13 May Foreclosure Timelines are Growing Longer According to Recent Reports
Both RealtyTrac and Moody’s Investor Service are in agreement that foreclosure timelines are growing longer. In fact, they say that all loan servicers experienced an extension in foreclosure timelines during the fourth quarter of 2012. This was especially true in judicial states, which helped to drag down the overall average.
In states like New Jersey, Florida, Pennsylvania, and Ohio, loan servicers continue to work through a massive backlog of foreclosures. According to Moody’s, these states were some of the slowest states during the fourth quarter. GMAC recorded the longest foreclosure timeline in all loan categories because of their high concentration of foreclosures in judicial states.

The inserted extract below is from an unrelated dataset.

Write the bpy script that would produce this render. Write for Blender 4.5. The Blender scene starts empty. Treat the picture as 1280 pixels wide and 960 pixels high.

For residential mortgage-backed securities, the report also discussed the importance of net present value (NPV) models in the loss mitigation process. Moody’s said, “The NPV model and related assumptions used by mortgage loan servicers play a critical role in a servicer’s decisions about defaulted loans.” NPVs can vary in accuracy though, so they have advised servicers to “update their model inputs according to the most recent reliable information available.”
During the fourth quarter, REO timelines remained relatively unchanged. Moody’s did point to shorter REO timelines in California and Florida though, two states that saw a large uptick during the real estate market crisis. Moody’s adds, “We expect REO liquidation timelines to improve at a slow and steady pace going forward as the broader housing market improves as well.”